His efforts, of course, did not result in the uniform defeat of ALEC’s bills. But an Assembly colleague recalled that by revealing the source of the legislation—unless they were ALEC members, even most Republicans did not realize where the bills had originated—Pocan could often discourage support for ALEC’s special interest measures. His biggest coup came earlier this year, when a bill providing private school vouchers for special needs students appeared on the docket. The bill was strongly opposed by the state’s most prominent special-needs organizations: It didn't require participating schools to have teachers with special-needs expertise or the physical attributes necessary to do their jobs.
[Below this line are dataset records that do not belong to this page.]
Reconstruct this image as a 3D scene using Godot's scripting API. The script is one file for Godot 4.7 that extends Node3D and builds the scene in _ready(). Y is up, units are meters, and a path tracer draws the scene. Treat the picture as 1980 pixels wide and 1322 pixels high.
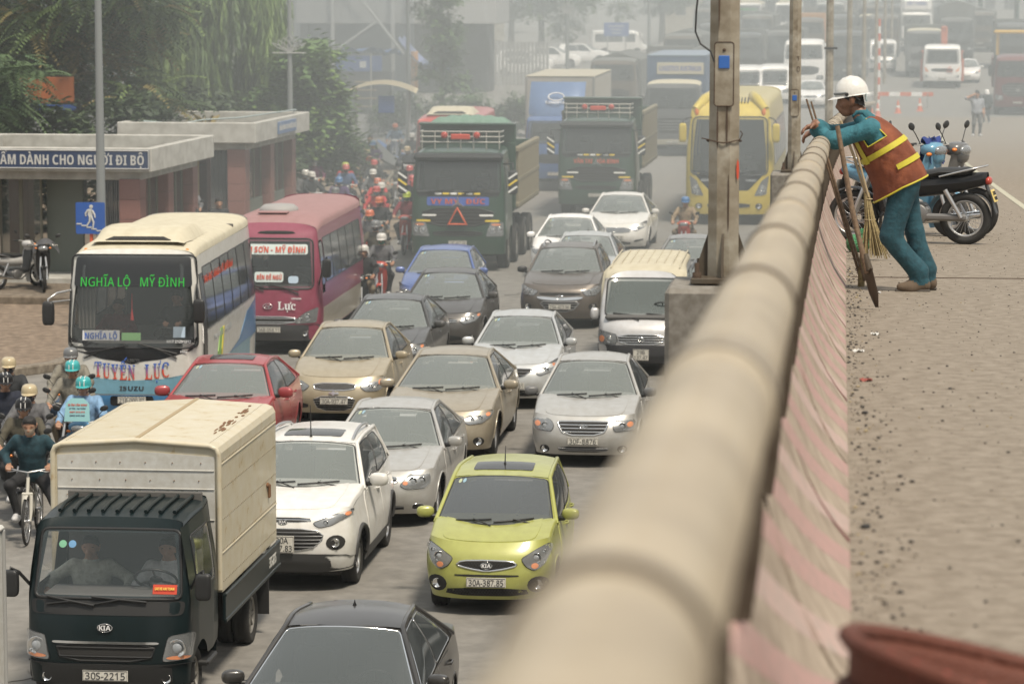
extends Node3D
func bend(d:float)->float:return 1.2e-4*pow(maxf(0.0,d - 18.0),2)
func gh(x:float,d:float)->float:
	return Geo.interp([[0,0],[130,0],[165,.3],[190,.8],[250,1.8],[400,3.0],[1600,3.2]],d)*smoothstep(-22.0,-12.0,x)
func ydeck(d:float)->float:
	var g:=gh(0,d)
	var y:=5.85 - .0367*d - g
	return .012+g+(y+sqrt(y*y+.02))*.5
func light_and_camera()->void:
	var cam:=Camera3D.new()
	cam.name="camera"
	cam.position=Vector3(0,7.5,0)
	cam.rotation_degrees=Vector3(-6.711,6.047,0)
	cam.rotation_order=EULER_ORDER_YXZ
	var at:=CameraAttributesPhysical.new()
	at.frustum_focal_length=108.93
	at.frustum_focus_distance=31.0
	at.frustum_near=0.3
	at.frustum_far=3000.0
	at.exposure_aperture=4.2
	cam.attributes=at
	add_child(cam)
	var we:=WorldEnvironment.new()
	we.name="surroundings"
	var e:=Environment.new()
	e.background_mode=Environment.BG_SKY
	var sm:=ProceduralSkyMaterial.new()
	sm.sky_top_color=srgb(.62,.65,.68)
	sm.sky_horizon_color=srgb(.66,.65,.62)
	sm.sky_curve=.3
	sm.ground_horizon_color=srgb(.5,.49,.46)
	sm.ground_bottom_color=srgb(.3,.29,.27)
	sm.use_debanding=false
	e.sky=Sky.new()
	e.sky.sky_material=sm
	e.background_energy_multiplier=SKY
	e.tonemap_mode=Environment.TONE_MAPPER_LINEAR
	e.tonemap_exposure=EXPO
	e.fog_enabled=true
	e.fog_density=FOG
	e.fog_light_color=srgb(.88,.945,.955)
	e.volumetric_fog_enabled=true
	e.volumetric_fog_density=0.0
	e.sdfgi_enabled=true
	e.ssao_enabled=true
	e.ssil_enabled=true
	we.environment=e
	add_child(we)
	var sun:=DirectionalLight3D.new()
	sun.name="sun"
	sun.light_energy=SUN
	sun.light_color=Color(1,.955,.885)
	sun.light_angular_distance=10.0
	sun.shadow_enabled=true
	sun.rotation_degrees=Vector3(-62,38,0)
	add_child(sun)
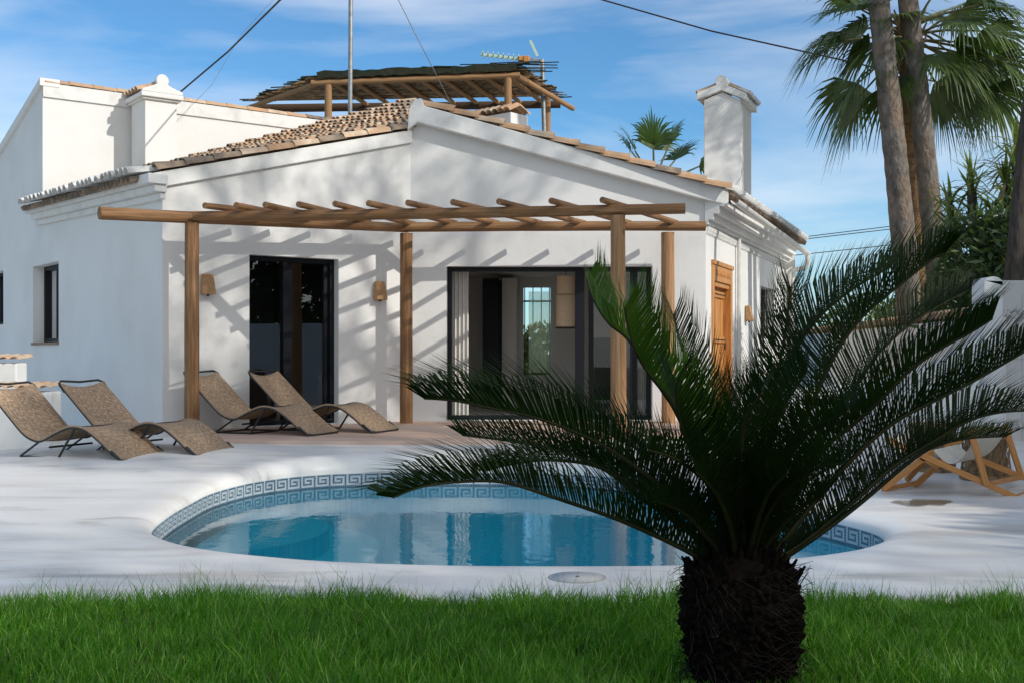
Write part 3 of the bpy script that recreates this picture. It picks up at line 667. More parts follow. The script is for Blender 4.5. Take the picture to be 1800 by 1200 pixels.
for z in (1.55, 1.85, 2.12): b.tube([Cr + SD * 4.42 - NS * .10 + EZ * z, Cr + SD * 5.81 - NS * .10 + EZ * z], .009, 6)
b.build('window_grille', M['iron'], house)

# carved wooden door in the side wall (.37..1.80)
b = MB(); o2 = Cr + NS * .025
for a0, a1, y0, y1, dz, th in [(.372, .50, .05, 2.398, 0, .16), (1.67, 1.798, .05, 2.398, 0, .16), (.50, 1.67, 2.13, 2.398, 0.0, .16), (.49, 1.68, 2.06, 2.13, -.03, .12), (.36, 1.81, 2.36, 2.42, .02, .04)]:
    b.prism([(a0, y0), (a1, y0), (a1, y1), (a0, y1)], o2 + NS * dz, SD, EZ, NS, th)
for k in range(11):
    p = o2 + SD * (.60 + k * .1) + EZ * 2.25; b.prism([(-.035, 0), (0, -.05), (.035, 0), (0, .05)], p + NS * .008, SD, EZ, NS, .01)
door = b.build('wooden_door', M['door_wood'], house, bevel=.004)
b = MB(); o3 = Cr - NS * .10
for k in range(6):
    a0 = .505 + k * .194; b.prism([(a0, .06), (a0 + .19, .06), (a0 + .19, 2.06), (a0, 2.06)], o3 + NS * (.004 if k % 2 else 0), SD, EZ, NS, .05)
for z in (.45, 1.25, 1.92): b.prism([(.505, z), (1.66, z), (1.66, z + .09), (.505, z + .09)], o3 + NS * .03, SD, EZ, NS, .028)
for z in (.495, 1.295, 1.965):
    for k in range(12):
        b.lathe(o3 + NS * .04 + SD * (.56 + k * .096) + EZ * z, [(.014, -.008), (.014, .008)], 6, m=1)
p = o3 + NS * .06 + SD * 1.45 + EZ * 1.2; b.tube([p + NS*(.04*math.cos(a)*0+.02) + SD * (.05*math.cos(a)) + EZ * (.05*math.sin(a)) for a in [k*math.pi/6 for k in range(13)]], .007, 6, m=1)
lf = b.build('door_leaf', [M['door_wood'], M['iron']], door)

# interiors
b = MB()
def room(b, x0, x1, y0, y1, z0, z1, faces='LRBTF'):
    if 'B' in faces: b.add([(x0,y1,z0),(x1,y1,z0),(x1,y1,z1),(x0,y1,z1)], [(0,1,2,3)])
    if 'L' in faces: b.add([(x0,y0,z0),(x0,y1,z0),(x0,y1,z1),(x0,y0,z1)], [(0,1,2,3)])
    if 'R' in faces: b.add([(x1,y0,z0),(x1,y1,z0),(x1,y1,z1),(x1,y0,z1)], [(0,1,2,3)])
    if 'T' in faces: b.add([(x0,y0,z1),(x1,y0,z1),(x1,y1,z1),(x0,y1,z1)], [(0,1,2,3)])
room(b, -1.02, 2.42, 16.13, 20.6, .155, 2.46, 'LRT')
bx = lambda b, x0, x1, y0, y1, z0, z1: b.box(((x0+x1)/2, (y0+y1)/2, (z0+z1)/2), ((x1-x0)/2, (y1-y0)/2, (z1-z0)/2))
XI0, XI1 = .21, .70
bx(b, -1.02, XI0, 20.6, 20.75, .155, 2.46); bx(b, XI1, 2.42, 20.6, 20.75, .155, 2.46); bx(b, XI0, XI1, 20.6, 20.75, 2.28, 2.46); bx(b, XI0, XI1, 20.6, 20.75, .155, .70)
bx(b, -.28, .08, 19.6, 20.59, .155, 2.38)
b.build('interior_wall', M['interior'], house)
b = MB(); b.add([(-1.02, 16.13, .166), (2.42, 16.13, .166), (2.42, 20.6, .166), (-1.02, 20.6, .166)], [(0, 1, 2, 3)]); b.build('interior_floor', M['tile_pale'], house)
b = MB(); bx(b, -.50, -.22, 19.3, 19.42, .17, 2.36); bx(b, -.19, -.17, 19.3, 19.42, .17, 2.36)
bx(b, -.49, -.17, 19.46, 19.48, .17, 2.34); b.build('interior_door', M['black_metal'], house)
b = MB(); bx(b, 1.35, 1.75, 18.6, 19.3, .17, 1.35); b.build('cabinet', M['black_metal'], house, bevel=.01)
b = MB(); 
for k in range(4): b.bar((XI0 + .02 + k*.15, 20.60, .7), (XI0 + .02 + k*.15, 20.60, 2.28), .018, .018)
b.bar((XI0, 20.60, 2.03), (XI1, 20.60, 2.03), .03, .03); b.build('window_bars', M['roof_wood_dark'], house)
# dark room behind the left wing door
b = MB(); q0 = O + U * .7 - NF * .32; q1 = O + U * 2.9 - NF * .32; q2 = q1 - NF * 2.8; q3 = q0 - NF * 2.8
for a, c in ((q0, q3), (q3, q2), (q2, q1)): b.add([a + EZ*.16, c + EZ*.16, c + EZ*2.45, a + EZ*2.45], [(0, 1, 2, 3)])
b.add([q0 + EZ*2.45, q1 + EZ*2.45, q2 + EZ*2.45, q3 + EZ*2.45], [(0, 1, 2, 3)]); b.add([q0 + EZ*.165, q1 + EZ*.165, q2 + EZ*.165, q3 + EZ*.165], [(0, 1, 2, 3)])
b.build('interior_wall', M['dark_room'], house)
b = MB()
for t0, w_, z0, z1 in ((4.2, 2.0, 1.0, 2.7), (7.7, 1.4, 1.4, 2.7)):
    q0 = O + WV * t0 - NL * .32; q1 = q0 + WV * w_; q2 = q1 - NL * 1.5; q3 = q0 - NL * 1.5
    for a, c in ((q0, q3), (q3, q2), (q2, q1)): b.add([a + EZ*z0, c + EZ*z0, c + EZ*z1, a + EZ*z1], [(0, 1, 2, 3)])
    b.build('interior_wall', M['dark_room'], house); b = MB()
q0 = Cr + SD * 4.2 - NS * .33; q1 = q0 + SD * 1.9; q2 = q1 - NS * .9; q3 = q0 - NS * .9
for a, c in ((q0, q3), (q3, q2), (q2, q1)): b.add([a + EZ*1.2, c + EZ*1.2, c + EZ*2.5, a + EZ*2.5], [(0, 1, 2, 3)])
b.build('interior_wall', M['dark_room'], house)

def curtain(x0, x1, y, z0, z1, label, waves, amp=.035, nm='curtain', m='curtain'):
    b = MB(); n = 60; vs = []
    for j in range(2):
        for i in range(n + 1):
            t = i / n; vs.append((x0 + (x1 - x0) * t, y + amp * math.sin(t * waves * 2 * math.pi) * (1 if j == 0 else .7), z0 if j == 0 else z1))
    b.add(vs, [(i, i+1, n+1+i+1, n+1+i) for i in range(n)], smooth=True)
    return tag(b.build(nm, M[m]), label, 'curtain')
curtain(-.85, -.62, 16.22, .19, 2.28, 'sheer white curtain gathered at the left edge of the wide sliding door', 4)
curtain(1.72, 1.94, 16.20, .19, 2.28, 'pale curtain behind the right pane of the wide sliding door', 4)
curtain(.30, .68, 20.50, .75, 2.2, 'thin curtain hanging in the far inner window of the living room', 5, .015, m='sheer')
pl = thing('pendant_lamp', (.82, 17.6, 1.95), 'large two tier drum pendant lamp hanging in the living room', 'lamp')
b = MB(); c = Vector(((995-900)/2000*17.6, 17.6, 0))
b.lathe(c, [(.135, 2.0), (.14, 2.02), (.14, 2.26), (.135, 2.28)], 28); b.lathe(c, [(.15, 1.50), (.155, 1.52), (.155, 1.975), (.15, 1.99)], 28); b.build('lamp_shade', M['lamp_shade'], pl)
b = MB(); b.lathe(c, [(.160, 1.475), (.160, 1.497)], 28); b.build('lamp_rim', M['iron'], pl)
b = MB(); b.tube([c + EZ * 2.28, c + EZ * 2.455], .006, 6); b.build('cord', M['iron'], pl)

# wall sconces
def sconce(o, ex, n, z, label, w=.085):
    o = Vector(o); t = thing('wall_lamp', o + EZ * z, label, 'wall lamp', 'rattan wall lamps')
    b = MB(); h = .125; d0, d1 = .07, .12; wt = w * .78; q = o + EZ * z + n * .012
    vs = [q - ex*w - EZ*h, q + ex*w - EZ*h, q + ex*w + n*d1 - EZ*h, q - ex*w + n*d1 - EZ*h, q - ex*wt + EZ*h, q + ex*wt + EZ*h, q + ex*wt + n*d0 + EZ*h, q - ex*wt + n*d0 + EZ*h]
    b.add(vs, [(0,1,2,3),(7,6,5,4),(3,2,6,7),(1,5,6,2),(0,3,7,4),(0,4,5,1)]); b.build('lamp_shade', M['sconce'], t, bevel=.012)
    b = MB(); b.tube([q + n*.05 - EZ*h, q + n*.05 - EZ*(h + .02)], .018, 8); b.build('bracket', M['iron'], t)
def onface(x): Y = 22.47 / (1.3333 + (900 - x) / 2000); return Vector((-(900 - x) / 2000 * Y, Y, 0))
sconce(onface(362), U, NF, 1.94, 'woven brown wall lamp right beside the left pergola post')
sconce(onface(664), U, NF, 1.94, 'woven brown wall lamp between the narrow sliding door and middle post')
sconce(Cr + SD * 2.75 * K, SD, NS, 1.74, 'orange wall lamp on the sunlit side wall between wooden door and window')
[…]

Pocan had heard the bill discussed at an ALEC policy summit, and he leveraged that knowledge and ALEC’s unpopularity into a stinging denunciation of the bill from the assembly floor. The bill failed for the 2012 session.
No longer able to keep tabs on ALEC remotely, Pocan still travels to the occasional ALEC policy summit. In 2008, he went to its conference in Washington, D.C. and wrote a story about it for The Progressive, the liberal Wisconsin-based magazine. Last year, he attended their summit in New Orleans, where popular themes included fracking and natural gas bills, and a member of his Congressional campaign notified me that he would, indeed, be in Salt Lake City for this year’s gathering.
But the conferences are of dwindling use to a known quantity like Pocan. While his fellow ALEC-affiliated never tried to obstruct him, ALEC's staff and its sponsors are a different matter. Corporate representatives ensure that he is never invited to the private dinners and sessions where they do some of their choicest lobbying. “That’s where they really wine and dine you,” he said. At last summer's summit, “I was probably the loneliest guy in New Orleans.”
The only private event Pocan ever made it to was a cigar party. Sponsored by several corporations, it literally consisted of prim servers proffering cigars to legislators on silver platters. Within five minutes of Pocan’s getting there, an ALEC staffer hurried up to him, asked for his invitation, and, after he produced it, brusquely asked him to leave.